Your Name. (avec le point final) est le quatrième long-métrage du réalisateur d’animation japonais Makoto Shinkai, mais son premier film à sortir en salles en France, les autres ne nous étant parvenus qu’en DVD. Shinkai n’est pas pour autant un inconnu, loin de là : le soutien d’une solide base d’aficionados et de la critique spécialisée (où certains le qualifient de « nouveau Miyazaki ») lui assurent une réputation qui le précède. Surtout, Your Name. vient de battre des records au box-office japonais, allant jusqu’à chatouiller les mollets des plus grands succès du géant Ghibli, ce qui justifie sans nul doute la motivation supplémentaire pour rendre le film visible en Occident. Et c’est mérité, pour cette comédie romantique et fantastique (osons même dire : romantique au sens premier du terme, où la raison des personnages et du conteur cède aux sentiments) qui investit toute sa vigueur dans une ode au désir de l’autre comme un désir de faire un.
Deux en un…
Voilà un jeune garçon de Tokyo et une jeune fille de la campagne. Ils ne se connaissent pas, mais de temps en temps, la conscience de l’un va occuper le corps de l’autre et vice-versa, sans qu’ils l’aient demandé ni qu’ils s’en souviennent une fois chacun rentré chez soi.

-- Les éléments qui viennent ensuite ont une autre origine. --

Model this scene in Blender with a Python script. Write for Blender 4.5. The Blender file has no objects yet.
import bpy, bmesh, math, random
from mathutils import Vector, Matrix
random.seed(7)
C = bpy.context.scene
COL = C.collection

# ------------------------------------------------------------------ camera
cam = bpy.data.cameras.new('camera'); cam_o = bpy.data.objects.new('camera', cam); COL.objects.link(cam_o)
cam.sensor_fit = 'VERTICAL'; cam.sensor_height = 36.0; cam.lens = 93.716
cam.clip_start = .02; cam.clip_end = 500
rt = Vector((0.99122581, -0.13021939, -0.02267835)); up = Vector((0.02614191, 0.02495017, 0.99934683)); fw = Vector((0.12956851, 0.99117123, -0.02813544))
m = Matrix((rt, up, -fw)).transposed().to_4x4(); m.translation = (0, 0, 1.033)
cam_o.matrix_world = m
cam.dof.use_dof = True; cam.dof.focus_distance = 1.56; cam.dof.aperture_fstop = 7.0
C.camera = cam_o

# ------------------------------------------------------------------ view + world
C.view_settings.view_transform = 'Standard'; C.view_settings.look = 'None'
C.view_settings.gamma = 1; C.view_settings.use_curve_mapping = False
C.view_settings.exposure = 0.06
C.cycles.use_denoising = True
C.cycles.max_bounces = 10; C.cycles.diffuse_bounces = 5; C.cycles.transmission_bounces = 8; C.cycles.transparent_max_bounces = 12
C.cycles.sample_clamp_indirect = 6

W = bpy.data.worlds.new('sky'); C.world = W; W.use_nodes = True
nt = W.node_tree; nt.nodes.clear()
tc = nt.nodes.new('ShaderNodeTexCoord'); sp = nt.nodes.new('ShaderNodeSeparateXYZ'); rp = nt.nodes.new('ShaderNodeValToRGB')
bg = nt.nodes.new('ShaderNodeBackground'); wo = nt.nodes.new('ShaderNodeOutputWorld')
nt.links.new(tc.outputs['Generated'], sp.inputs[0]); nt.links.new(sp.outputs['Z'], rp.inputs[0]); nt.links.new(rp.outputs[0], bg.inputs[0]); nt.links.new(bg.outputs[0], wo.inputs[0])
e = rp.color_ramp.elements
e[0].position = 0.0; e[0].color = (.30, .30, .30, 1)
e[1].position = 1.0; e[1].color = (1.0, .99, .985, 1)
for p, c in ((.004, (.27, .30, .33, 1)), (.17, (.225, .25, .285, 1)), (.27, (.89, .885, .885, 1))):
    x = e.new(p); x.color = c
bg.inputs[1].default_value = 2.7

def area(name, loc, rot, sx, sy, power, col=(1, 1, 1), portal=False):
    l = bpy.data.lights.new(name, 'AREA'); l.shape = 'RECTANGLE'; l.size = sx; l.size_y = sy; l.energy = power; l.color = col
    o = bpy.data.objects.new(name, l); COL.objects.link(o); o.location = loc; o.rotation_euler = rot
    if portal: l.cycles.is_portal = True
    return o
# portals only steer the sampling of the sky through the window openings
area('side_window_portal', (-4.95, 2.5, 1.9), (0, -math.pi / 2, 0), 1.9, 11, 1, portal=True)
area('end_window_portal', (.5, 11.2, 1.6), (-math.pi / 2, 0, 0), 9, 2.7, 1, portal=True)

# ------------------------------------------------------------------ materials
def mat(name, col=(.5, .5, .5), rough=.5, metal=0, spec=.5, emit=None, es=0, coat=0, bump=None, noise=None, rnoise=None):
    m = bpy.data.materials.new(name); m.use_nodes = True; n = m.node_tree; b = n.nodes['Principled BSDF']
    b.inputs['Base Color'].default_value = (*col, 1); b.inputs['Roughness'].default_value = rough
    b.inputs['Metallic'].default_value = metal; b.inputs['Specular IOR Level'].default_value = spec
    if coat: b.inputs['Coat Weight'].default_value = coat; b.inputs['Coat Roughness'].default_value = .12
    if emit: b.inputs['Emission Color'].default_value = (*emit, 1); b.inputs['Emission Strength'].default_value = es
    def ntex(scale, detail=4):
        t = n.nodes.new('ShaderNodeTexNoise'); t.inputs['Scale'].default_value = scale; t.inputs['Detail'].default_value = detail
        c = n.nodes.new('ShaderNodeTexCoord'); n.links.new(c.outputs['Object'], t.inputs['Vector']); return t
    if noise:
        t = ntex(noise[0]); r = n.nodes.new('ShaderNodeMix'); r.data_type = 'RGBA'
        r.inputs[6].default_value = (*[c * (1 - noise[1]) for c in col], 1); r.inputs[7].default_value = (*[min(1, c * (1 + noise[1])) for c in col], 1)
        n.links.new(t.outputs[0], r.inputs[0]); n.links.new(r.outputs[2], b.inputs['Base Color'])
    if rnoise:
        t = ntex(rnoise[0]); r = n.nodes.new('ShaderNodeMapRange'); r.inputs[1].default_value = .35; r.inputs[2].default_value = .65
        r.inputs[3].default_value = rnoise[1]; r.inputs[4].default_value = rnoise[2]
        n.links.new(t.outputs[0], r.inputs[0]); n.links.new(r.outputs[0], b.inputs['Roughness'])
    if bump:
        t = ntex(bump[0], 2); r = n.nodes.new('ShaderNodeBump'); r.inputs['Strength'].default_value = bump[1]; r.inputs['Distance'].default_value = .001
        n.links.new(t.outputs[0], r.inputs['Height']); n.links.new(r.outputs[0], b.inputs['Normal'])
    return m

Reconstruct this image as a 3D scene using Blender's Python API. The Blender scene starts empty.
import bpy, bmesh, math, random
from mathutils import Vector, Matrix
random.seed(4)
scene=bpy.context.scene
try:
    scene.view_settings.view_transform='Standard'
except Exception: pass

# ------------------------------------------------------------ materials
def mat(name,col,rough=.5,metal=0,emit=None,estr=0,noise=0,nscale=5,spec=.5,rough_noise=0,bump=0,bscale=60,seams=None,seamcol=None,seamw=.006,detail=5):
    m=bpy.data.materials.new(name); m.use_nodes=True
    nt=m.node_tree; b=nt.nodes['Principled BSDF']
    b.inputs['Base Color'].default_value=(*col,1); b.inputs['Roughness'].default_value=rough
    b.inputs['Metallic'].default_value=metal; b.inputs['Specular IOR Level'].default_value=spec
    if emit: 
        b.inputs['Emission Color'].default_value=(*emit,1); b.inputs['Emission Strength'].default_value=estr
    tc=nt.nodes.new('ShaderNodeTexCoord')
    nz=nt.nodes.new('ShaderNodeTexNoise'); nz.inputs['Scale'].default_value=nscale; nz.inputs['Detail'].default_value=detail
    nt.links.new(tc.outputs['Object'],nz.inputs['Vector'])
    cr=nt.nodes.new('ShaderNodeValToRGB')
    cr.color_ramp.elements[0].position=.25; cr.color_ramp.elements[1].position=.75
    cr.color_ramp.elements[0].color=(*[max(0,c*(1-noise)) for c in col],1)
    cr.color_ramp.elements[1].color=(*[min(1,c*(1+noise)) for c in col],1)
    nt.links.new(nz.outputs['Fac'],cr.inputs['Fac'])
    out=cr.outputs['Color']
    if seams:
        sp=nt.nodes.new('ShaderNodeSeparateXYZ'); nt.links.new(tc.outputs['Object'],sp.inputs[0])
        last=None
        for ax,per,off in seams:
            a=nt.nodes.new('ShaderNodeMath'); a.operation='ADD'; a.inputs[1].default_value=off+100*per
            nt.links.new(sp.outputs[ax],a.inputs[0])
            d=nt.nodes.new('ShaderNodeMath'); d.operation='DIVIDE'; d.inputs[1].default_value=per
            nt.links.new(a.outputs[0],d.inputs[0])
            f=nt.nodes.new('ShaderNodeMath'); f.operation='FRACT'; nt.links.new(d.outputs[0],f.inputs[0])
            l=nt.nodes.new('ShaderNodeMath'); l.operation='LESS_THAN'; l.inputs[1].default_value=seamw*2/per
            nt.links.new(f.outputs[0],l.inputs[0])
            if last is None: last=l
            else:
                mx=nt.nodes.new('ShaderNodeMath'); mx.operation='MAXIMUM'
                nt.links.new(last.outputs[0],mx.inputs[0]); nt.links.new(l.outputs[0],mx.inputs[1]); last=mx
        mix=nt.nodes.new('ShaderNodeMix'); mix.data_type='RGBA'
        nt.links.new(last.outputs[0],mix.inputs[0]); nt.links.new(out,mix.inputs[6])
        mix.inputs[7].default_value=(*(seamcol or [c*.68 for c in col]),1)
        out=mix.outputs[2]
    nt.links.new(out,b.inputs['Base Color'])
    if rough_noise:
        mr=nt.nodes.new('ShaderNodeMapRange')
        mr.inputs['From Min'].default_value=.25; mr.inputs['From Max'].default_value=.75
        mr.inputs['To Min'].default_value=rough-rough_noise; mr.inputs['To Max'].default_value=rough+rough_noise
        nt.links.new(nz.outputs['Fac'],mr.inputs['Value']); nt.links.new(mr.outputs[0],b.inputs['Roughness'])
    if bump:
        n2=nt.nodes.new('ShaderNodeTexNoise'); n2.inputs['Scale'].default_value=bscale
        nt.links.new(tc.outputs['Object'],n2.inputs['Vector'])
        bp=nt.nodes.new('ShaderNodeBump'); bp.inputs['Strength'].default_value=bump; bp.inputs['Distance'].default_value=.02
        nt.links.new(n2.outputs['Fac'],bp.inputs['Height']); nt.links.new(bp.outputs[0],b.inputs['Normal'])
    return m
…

Seuls les témoignages de leurs entourages respectifs attestent de leurs comportements inhabituels qui s’apparentent à des accès de somnambulisme. Passé la surprise de la découverte de ce phénomène (le film commence là, sans introduction préalable ni explication), ils le mettent à profit pour communiquer entre eux, se connaître et ainsi entamer leur relation hors norme. S’ils ne se jettent pas illico dans les bras l’un de l’autre, Shinkai, lui, considère qu’ils sont déjà ensemble de facto, et le célèbre même avec entrain. Sous les apparences de la chronique adolescente grand public (avec voix à éclats et musique « J-pop » à fond les ballons), il met toutes ses ressources formelles (montage alterné, usage du split-screen, motif des lignes parallèles) au service d’une audacieuse apologie de l’interchangeabilité, et dès lors de la fusion : des genres sexuels, des milieux sociaux, des croyances, des visions du Japon d’aujourd’hui, autant de barrières potentielles que cet amour encore en devenir s’attache déjà à contourner l’air de rien, dans l’élan d’embrassement sans retenue que lui imprime la mise en scène.
… et vice-versa
Le film pose cette fusion comme une telle évidence que la seule contrariété capable de la remettre en question advient avec une force dramatique imparable. Difficile d’évoquer cet ultime obstacle, un coup de théâtre surgissant dans l’apparente communion des choses séparées, sans en dévoiler trop ; nous nous contenterons de le décrire comme la barrière qui sépare l’avant de l’après, et qu’il a un rapport avec un de ces cataclysmes auxquels le fragile Japon doit survivre de temps à autre. On réalise à ce moment avec quelle conviction Your Name. est parvenu à matérialiser l’union de deux êtres, au point que dès lors la rupture forcée se joue au sens propre : les deux êtres étant parvenus à ne faire qu’un, le manque de l’un revient à voir l’autre en quête d’une partie de soi-même. Quête autorisée par un recours que seul le récit fantastique et la croyance pouvaient offrir, mais d’autant plus déchirante que le temps est compté et que s’y jouent (grâce à ce même moyen fantastique) deux sentiments bien réels et lucides : non seulement la douleur de la vie sans l’autre (cette part de soi), mais surtout la peur de devoir – de pouvoir vivre sans l’autre. Il s’agit autant du refus de vivre sans l’autre que de vivre sans l’amour trouvé. Si le romantisme de Makoto Shinkai est si prégnant (loin des romances fantastiques formatées de type Twilight), c’est bien parce qu’il parle de l’amour sans raison tout en sachant toucher à quel point, intimement, celui-ci défie la raison.